- [WHAT THE TASK REQUIRES]: Reproduce each line of the material exactly, minus any picture.

- [AVAILABLE DATA]:

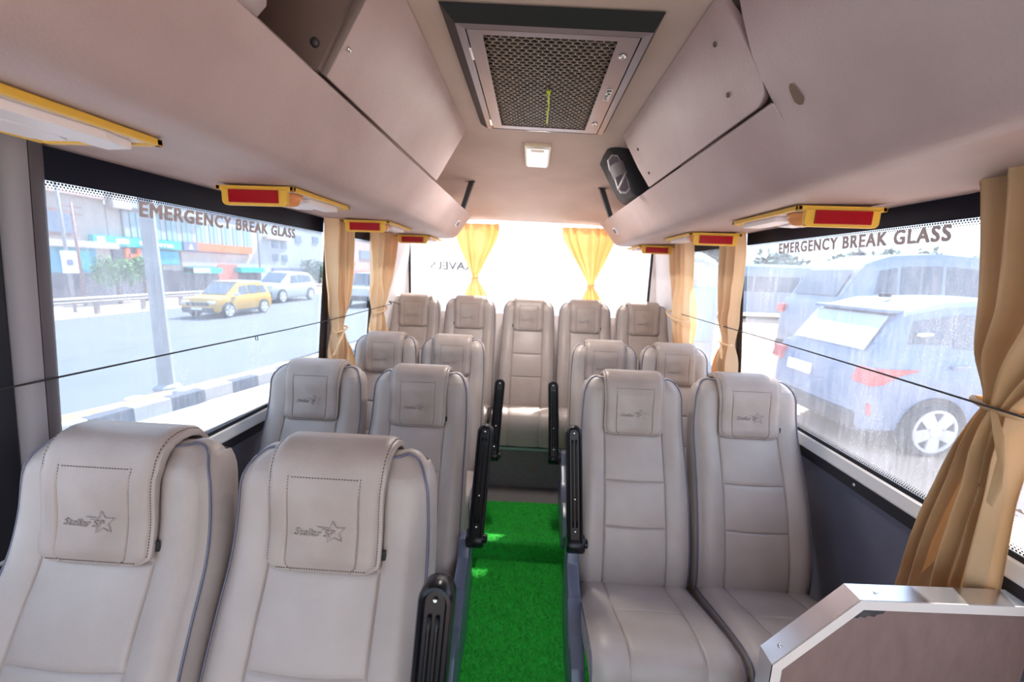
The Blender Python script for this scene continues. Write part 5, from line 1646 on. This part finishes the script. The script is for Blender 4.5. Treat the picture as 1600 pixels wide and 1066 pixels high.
# trees
def tree(label, loc, crown, r, h, nleaf, ls, m, seed, cat='tree', group='trees'):
    t = thing('tree', label, cat, loc, 0, group)
    rn = random.Random(seed)
    b = MB(); b.tube([(0, 0, 0), (0.03, 0.02, h * 0.5), (0, 0, h)], [0.12 * r, 0.09 * r, 0.05 * r], 7); b.build('trunk', 'bark', t, smooth=True)
    b = MB()
    blobs = [(Vector((rn.uniform(-.5, .5) * r, rn.uniform(-.8, .8) * r * crown, h + rn.uniform(-.3, .5) * r)), r * rn.uniform(0.4, 0.7)) for _ in range(9)]
    for _ in range(nleaf):
        c, rr = rn.choice(blobs)
        d = Vector((rn.gauss(0, 1), rn.gauss(0, 1), rn.gauss(0, 1))).normalized()
        p = c + d * rr * rn.uniform(0.55, 1.0)
        a = Vector((rn.gauss(0, 1), rn.gauss(0, 1), rn.gauss(0, 1))).normalized() * ls
        q = a.cross(d)
        if q.length < 1e-5: continue
        q = q.normalized() * ls * 0.5
        b.add([p - a, p + q, p + a, p - q], [(0, 1, 2, 3)])
    tag(b.build('foliage', m, t), kind='stuff')
    return t
tree('small round green tree in front of the blue shopfront', (-20.0, 18.4, GZ), 1.0, 0.75, 1.5, 1500, 0.09, 'leaf', 5, group='trees across the road')
tree('lighter green tree beside the lamp post, in front of the shops', (-20.3, 20.0, GZ), 1.0, 0.8, 1.7, 1500, 0.09, 'leaf', 6, group='trees across the road')
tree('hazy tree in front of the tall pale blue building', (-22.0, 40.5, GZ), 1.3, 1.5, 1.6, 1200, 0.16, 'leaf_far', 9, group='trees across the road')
ORD = ['leftmost', 'second from the left', 'third from the left', 'fourth from the left', 'fifth from the left', 'sixth from the left']
for i in range(6):
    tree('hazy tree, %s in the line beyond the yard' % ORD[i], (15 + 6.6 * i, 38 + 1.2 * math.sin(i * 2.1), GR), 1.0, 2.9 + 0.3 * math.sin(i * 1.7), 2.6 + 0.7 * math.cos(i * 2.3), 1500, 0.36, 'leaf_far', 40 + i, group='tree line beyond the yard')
for i in range(4):
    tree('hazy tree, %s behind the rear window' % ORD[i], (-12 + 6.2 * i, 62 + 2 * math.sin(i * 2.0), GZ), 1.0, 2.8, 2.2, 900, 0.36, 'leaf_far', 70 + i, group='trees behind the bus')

- [THE COMPLETED TASK]:
The Blender Python script for this scene continues. Write part 5, from line 1646 on. This part finishes the script. The script is for Blender 4.5. Treat the picture as 1600 pixels wide and 1066 pixels high.
# trees
def tree(label, loc, crown, r, h, nleaf, ls, m, seed, cat='tree', group='trees'):
    t = thing('tree', label, cat, loc, 0, group)
    rn = random.Random(seed)
    b = MB(); b.tube([(0, 0, 0), (0.03, 0.02, h * 0.5), (0, 0, h)], [0.12 * r, 0.09 * r, 0.05 * r], 7); b.build('trunk', 'bark', t, smooth=True)
    b = MB()
    blobs = [(Vector((rn.uniform(-.5, .5) * r, rn.uniform(-.8, .8) * r * crown, h + rn.uniform(-.3, .5) * r)), r * rn.uniform(0.4, 0.7)) for _ in range(9)]
    for _ in range(nleaf):
        c, rr = rn.choice(blobs)
        d = Vector((rn.gauss(0, 1), rn.gauss(0, 1), rn.gauss(0, 1))).normalized()
        p = c + d * rr * rn.uniform(0.55, 1.0)
        a = Vector((rn.gauss(0, 1), rn.gauss(0, 1), rn.gauss(0, 1))).normalized() * ls
        q = a.cross(d)
        if q.length < 1e-5: continue
        q = q.normalized() * ls * 0.5
        b.add([p - a, p + q, p + a, p - q], [(0, 1, 2, 3)])
    tag(b.build('foliage', m, t), kind='stuff')
    return t
tree('small round green tree in front of the blue shopfront', (-20.0, 18.4, GZ), 1.0, 0.75, 1.5, 1500, 0.09, 'leaf', 5, group='trees across the road')
tree('lighter green tree beside the lamp post, in front of the shops', (-20.3, 20.0, GZ), 1.0, 0.8, 1.7, 1500, 0.09, 'leaf', 6, group='trees across the road')
tree('hazy tree in front of the tall pale blue building', (-22.0, 40.5, GZ), 1.3, 1.5, 1.6, 1200, 0.16, 'leaf_far', 9, group='trees across the road')
ORD = ['leftmost', 'second from the left', 'third from the left', 'fourth from the left', 'fifth from the left', 'sixth from the left']
for i in range(6):
    tree('hazy tree, %s in the line beyond the yard' % ORD[i], (15 + 6.6 * i, 38 + 1.2 * math.sin(i * 2.1), GR), 1.0, 2.9 + 0.3 * math.sin(i * 1.7), 2.6 + 0.7 * math.cos(i * 2.3), 1500, 0.36, 'leaf_far', 40 + i, group='tree line beyond the yard')
for i in range(4):
    tree('hazy tree, %s behind the rear window' % ORD[i], (-12 + 6.2 * i, 62 + 2 * math.sin(i * 2.0), GZ), 1.0, 2.8, 2.2, 900, 0.36, 'leaf_far', 70 + i, group='trees behind the bus')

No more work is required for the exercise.